Issues Encountered with Surety Bonds
Despite its potentials, Surety bonds pose some challenges. As they are a new concept, insurance companies in India lack the necessary expertise in risk assessment for such businesses. There’s also no clarity on pricing, the recourse available against defaulting contractors and reinsurance options, thus hampering the development of surety-related expertise and discouraging insurers from this business class.
Role in Infrastructure Development
The development of rules for surety contracts could address the substantial liquidity and funding needs of the infrastructure sector. It promotes equitable opportunities for large, mid and small contractors by generating an alternative to bank guarantees for construction projects.
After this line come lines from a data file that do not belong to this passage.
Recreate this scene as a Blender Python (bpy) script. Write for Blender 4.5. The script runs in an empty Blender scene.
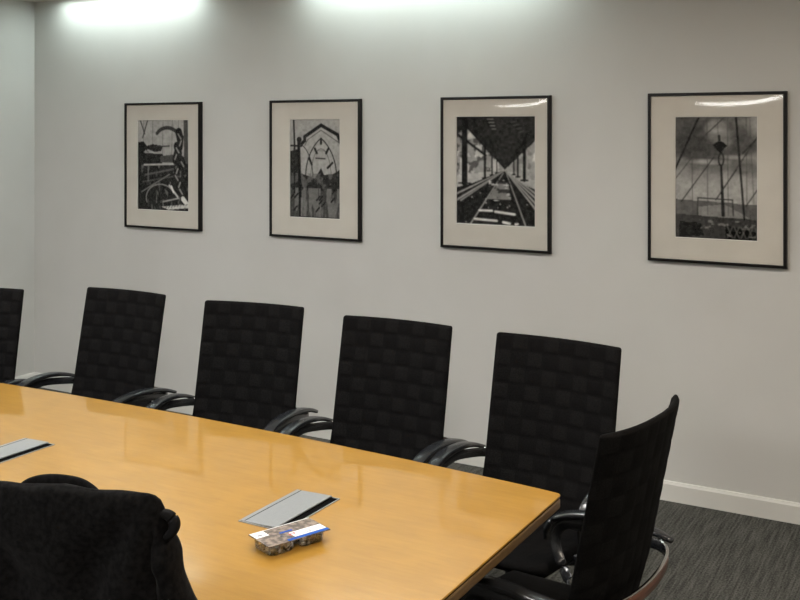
import bpy, bmesh, math, random
import numpy as np
from mathutils import Vector, Matrix

# ---------------------------------------------------------------- camera, world, lights, exposure
SC = bpy.context.scene
COL = SC.collection
PI = math.pi

cam_d = bpy.data.cameras.new('camera')
cam = bpy.data.objects.new('camera', cam_d)
COL.objects.link(cam)
cam.location = (0, 0, 1.65)
cam.rotation_euler = (PI/2, 0, math.radians(29.65))
cam_d.sensor_width = 36
cam_d.lens = 1010/800*36
cam_d.shift_y = -(300-131)/800
cam_d.clip_start = 0.02
SC.camera = cam

W = bpy.data.worlds.new('world')
SC.world = W
W.use_nodes = True
W.node_tree.nodes['Background'].inputs[0].default_value = (0.9, 0.92, 1.0, 1)
W.node_tree.nodes['Background'].inputs[1].default_value = 0.15

SC.view_settings.view_transform = 'Standard'
SC.view_settings.look = 'None'
SC.view_settings.gamma = 1
SC.view_settings.use_curve_mapping = False
SC.view_settings.exposure = 0.06

WASH_STRENGTH = 21.0        # linear wall washers in the ceiling along the picture wall
PANEL_NEUTRAL = (1.0, 0.975, 0.94)
PANEL_WARM = (1.0, 0.86, 0.70)
PANELS = [                 # recessed ceiling panels over the room: x, y, half x, half y, colour, strength
    (-3.9, 2.2, .30, .30, PANEL_NEUTRAL, 44.0),
    (-1.9, 2.2, .30, .30, PANEL_NEUTRAL, 38.0),
    (0.1, 2.2, .30, .30, PANEL_WARM, 40.0),
    (-3.9, -0.4, .30, .30, PANEL_NEUTRAL, 44.0),
    (-1.9, -0.4, .30, .30, PANEL_NEUTRAL, 44.0),
    (0.1, -0.4, .30, .30, PANEL_WARM, 40.0),
]

# ---------------------------------------------------------------- materials
def mat(name, col=(.5, .5, .5), rough=.5, metal=0.0, spec=.5, coat=0.0, coat_rough=.05, sheen=0.0):
    m = bpy.data.materials.new(name)
    m.use_nodes = True
    b = m.node_tree.nodes['Principled BSDF']
    b.inputs['Base Color'].default_value = (*col, 1)
    b.inputs['Roughness'].default_value = rough
    b.inputs['Metallic'].default_value = metal
    b.inputs['Specular IOR Level'].default_value = spec
    b.inputs['Coat Weight'].default_value = coat
    b.inputs['Coat Roughness'].default_value = coat_rough
    b.inputs['Sheen Weight'].default_value = sheen
    return m

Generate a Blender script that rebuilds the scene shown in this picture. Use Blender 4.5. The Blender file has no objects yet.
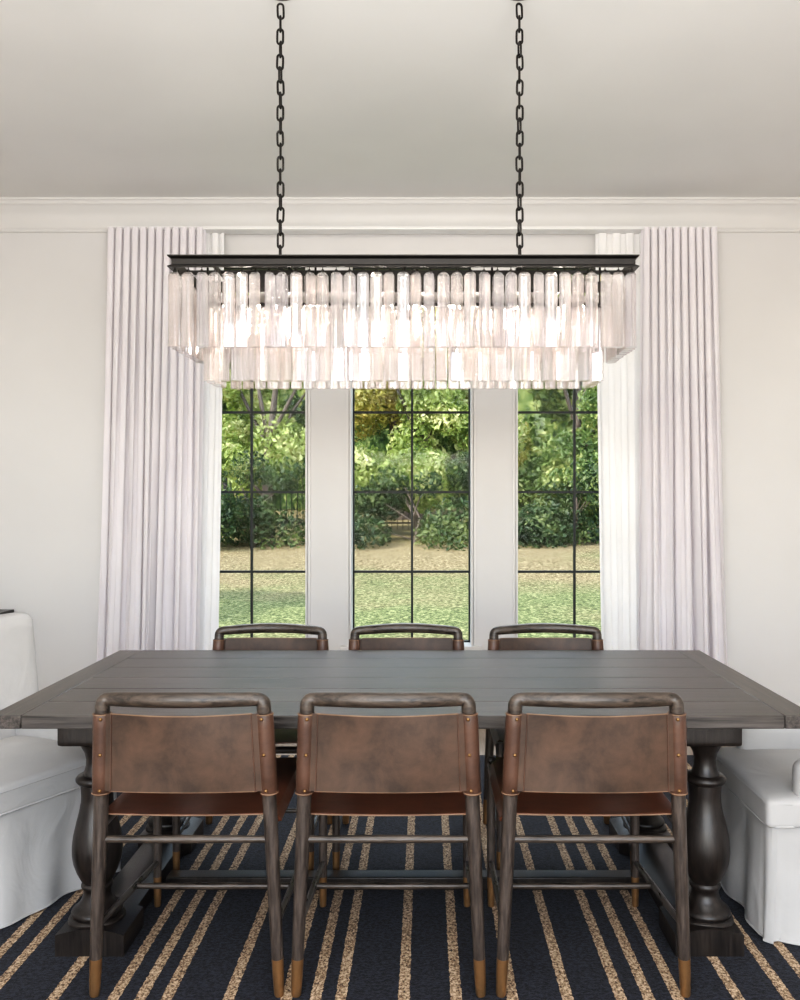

It also fosters better working capital management and reduces the requirement of collateral by construction companies while enabling risk sharing with financial institutions.
IRDAI Guidelines on Surety Bonds
The newly introduced IRDAI (Surety Insurance Contracts) Guidelines, 2022 have laid down several norms for surety insurance policies. They include provisions for contract bonds such as Bid Bonds, Performance Bonds, Advance Payment Bonds and Retention Money, offering protection and assurance in various stages of contractual obligations.
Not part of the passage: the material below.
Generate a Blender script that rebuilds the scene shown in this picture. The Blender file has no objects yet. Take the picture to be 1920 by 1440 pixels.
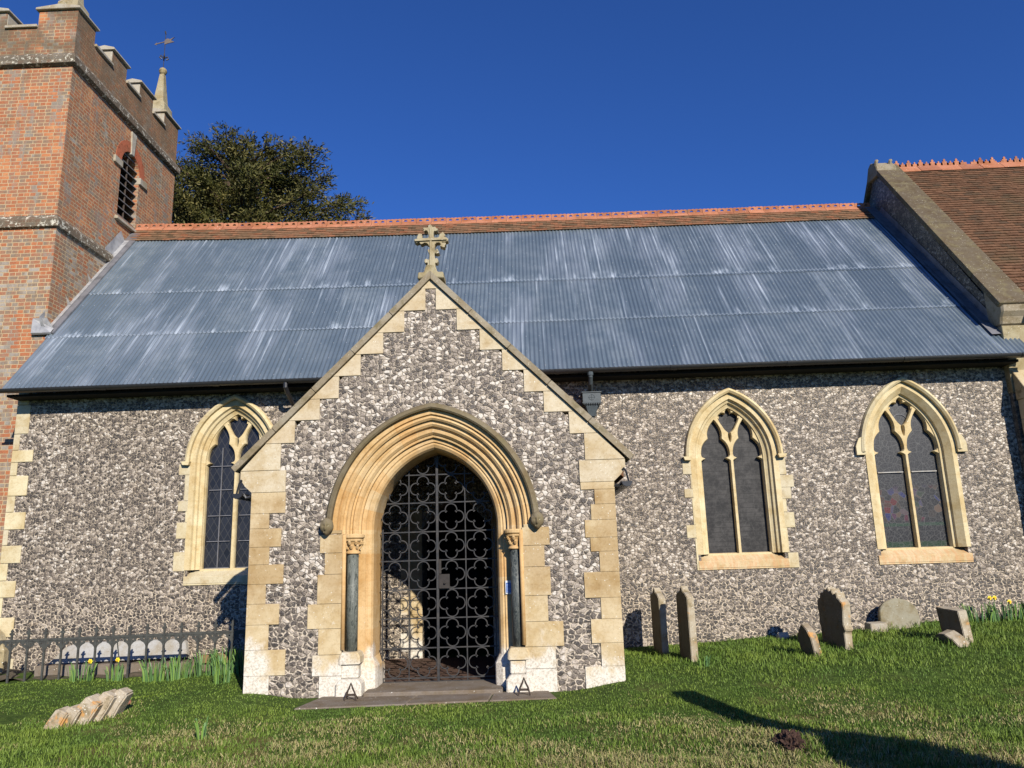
import bpy, math, random
from math import sin, cos, pi, sqrt, radians, acos, atan2, hypot
from mathutils import Vector, Matrix, noise
from mathutils.geometry import tessellate_polygon
import numpy as np
random.seed(7); RNG = np.random.default_rng(7)
S = bpy.context.scene
COL = S.collection

# ------------------------------------------------------------ camera, sky, sun, exposure
PITCH, ROLL, YAW = radians(12.5), radians(1.75), radians(1.2)
cd = bpy.data.cameras.new("camera"); cam = bpy.data.objects.new("camera", cd); COL.objects.link(cam)
S.camera = cam
cd.sensor_width = 36.0; cd.lens = 36.0 * 1442.0 / 1920.0; cd.clip_end = 3000; cd.clip_start = 0.05
fw0 = Vector((-sin(YAW), cos(YAW), 0)); rt0 = Vector((cos(YAW), sin(YAW), 0)); Z = Vector((0, 0, 1))
fw = cos(PITCH)*fw0 + sin(PITCH)*Z; up0 = cos(PITCH)*Z - sin(PITCH)*fw0
rt = cos(ROLL)*rt0 - sin(ROLL)*up0; up = cos(ROLL)*up0 + sin(ROLL)*rt0
mw = Matrix(((rt.x, up.x, -fw.x, 0), (rt.y, up.y, -fw.y, -9.4), (rt.z, up.z, -fw.z, 1.45), (0, 0, 0, 1)))
cam.matrix_world = mw

SUN_EL, SUN_AZ = radians(27.0), radians(24.5)      # azimuth: east of south
W = bpy.data.worlds.new("World"); S.world = W; W.use_nodes = True
wn = W.node_tree.nodes; wl = W.node_tree.links; wn.clear()
sky = wn.new("ShaderNodeTexSky"); sky.sky_type = 'NISHITA'; sky.sun_disc = False
sky.sun_elevation = SUN_EL; sky.sun_rotation = pi - SUN_AZ
sky.air_density = 1.0; sky.dust_density = 0.0; sky.ozone_density = 3.0; sky.altitude = 300
bg = wn.new("ShaderNodeBackground"); bg.inputs[1].default_value = 0.056
wo = wn.new("ShaderNodeOutputWorld"); tint = wn.new("ShaderNodeMix"); tint.data_type = 'RGBA'; tint.blend_type = 'MULTIPLY'; tint.inputs[0].default_value = 1
tint.inputs[7].default_value = (0.44, 0.86, 1.72, 1); wl.new(sky.outputs[0], tint.inputs[6]); wl.new(tint.outputs[2], bg.inputs[0]); wl.new(bg.outputs[0], wo.inputs[0])
sd = bpy.data.lights.new("sun", 'SUN'); so = bpy.data.objects.new("sun", sd); COL.objects.link(so)
sd.energy = 5.0; sd.angle = radians(0.5); sd.color = (1.0, 0.93, 0.82)
sdir = Vector((sin(SUN_AZ)*cos(SUN_EL), -cos(SUN_AZ)*cos(SUN_EL), sin(SUN_EL)))
so.rotation_euler = sdir.to_track_quat('Z', 'Y').to_euler()
S.view_settings.view_transform = 'Standard'; S.view_settings.look = 'None'
S.view_settings.exposure = 0.40; S.view_settings.gamma = 1.0
try: S.cycles.max_bounces = 4; S.cycles.diffuse_bounces = 1
except Exception: pass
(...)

Common Types of Surety Bonds
Bid Bonds provide financial protection to an obligee if a bidder is awarded a contract but fails to sign it or provide required performance and payment bonds. Performance Bond assures that the obligee will be protected if the principal or contractor fails to perform the contracted work. Advance Payment Bond promises to pay the outstanding balance of the advance payment if the contractor fails to fulfill the contract specifications. Retention Money is a part of the payable amount to the contractor, which is retained and payable at the end after successful completion of the contract.
Surety bonds play a significant role in fostering infrastructure development by reducing indirect costs and ensuring performance of obligations. However, some challenges need to be addressed for their effective implementation in India.